Understanding $PROP$ set in the book Logic and Structure (Van Dalen).

Question

Working on the book: Dirk van Dalen. "Logic and Structure (Universitext)" (p. 18)

Definition 1.1.2 The set PROP of propositions is the smallest set X with the properties

$ \begin{array}{rl} \rm(i)&p_i\in X(i\in N),\bot\in X,\\ \rm(ii)&\varphi,\psi\in X\Rightarrow(\varphi\wedge\psi),(\varphi\vee\psi),(\varphi\to\psi),(\varphi\leftrightarrow\psi)\in X,\\ \rm(iii)&\varphi\in X\Rightarrow(\neg\varphi)\in X.\\ \end{array} $

I would like to know:

$p_i\in X(i\in N),\bot\in X$

• How can I instantiate this statement when verifiyng a string of symbols belongs to PROP ?
• Is the comma an and connective ?
• What is $N$?
• Why is bottom symbol there ?

$((p \land q) \to p)$

• How can I show this statement belongs to PROP ?

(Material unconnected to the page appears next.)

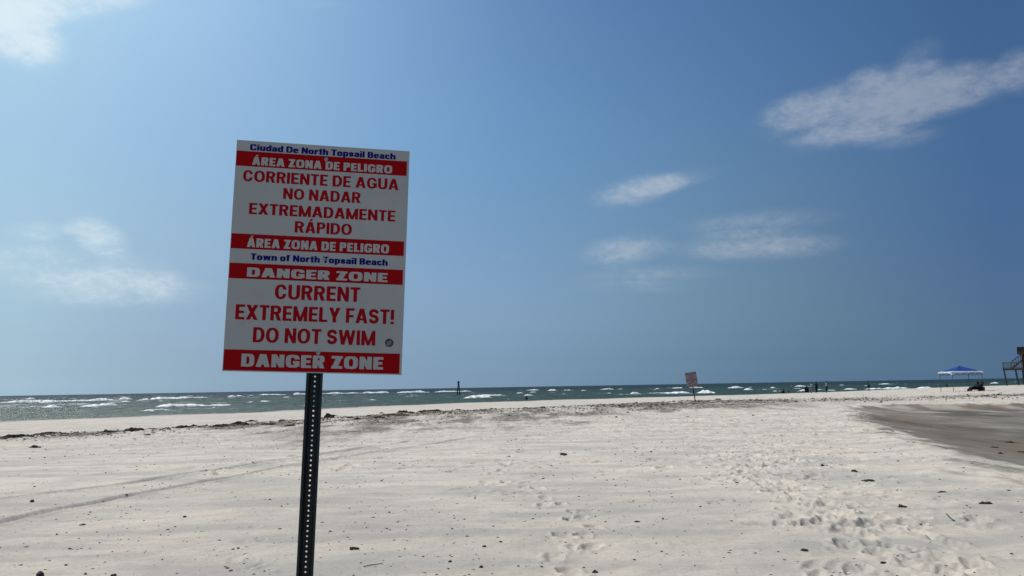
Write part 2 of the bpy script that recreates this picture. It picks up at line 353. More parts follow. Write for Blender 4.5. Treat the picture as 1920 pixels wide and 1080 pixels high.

P.S.: I am already aware of similar questions but they do not address my questions, I think.

Answer 1

$p_i\in X(i\in N),\bot\in X$

• How can I instantiate this statement when verifiyng a string of symbols belongs to PROP ?

You can instantiate any propositional symbol or $\bot$: $p_1$ is $\in PROP$ according to this clause, $p_{354}$ is $\in PROP$ according to this clause, $\bot$ is $\in PROP$ according to this clause.

• Is the comma an and connective ?

Yes.

• What is $N$?

It should be $\mathbb{N}$. The $(i \in N)$ just indicates that the $i$'s are running indices to number the propositional symbols.

• Why is bottom symbol there ?

Because it is an atomic formula. Unlike the other connectives, it does not take any other formulas to form a new formula, and thus belongs in the base case together with the propositional symbols.

$((p \land q) \to p)$

• How can I show this statement belongs to PROP ?

Strictly speaking you can't, because according to the definition introduced up to this point, there exist only indexed propositional symbols starting iwth $p$. But it is customary to use $p, q, r$ in practice; if we incoporate these into clause (i), one can prove by induction on the structure of the formula:

1. $p \in PROP$ (by (i), with $p_i = p$).
2. $q \in PROP$ (by (i), with $p_i = q$).
3. Since $p \in PROP$ and $q$ in $PROP$, $(p \land q) \in PROP$ (by (ii), with $\phi = p$ and $\psi = q$).
4. Since $(p \land q) \in PROP$ and $p \in PROP$, $((p \land q) \to p) \in PROP$ (by (ii), with $\phi$ = $(p \land q)$ and $\psi = p$).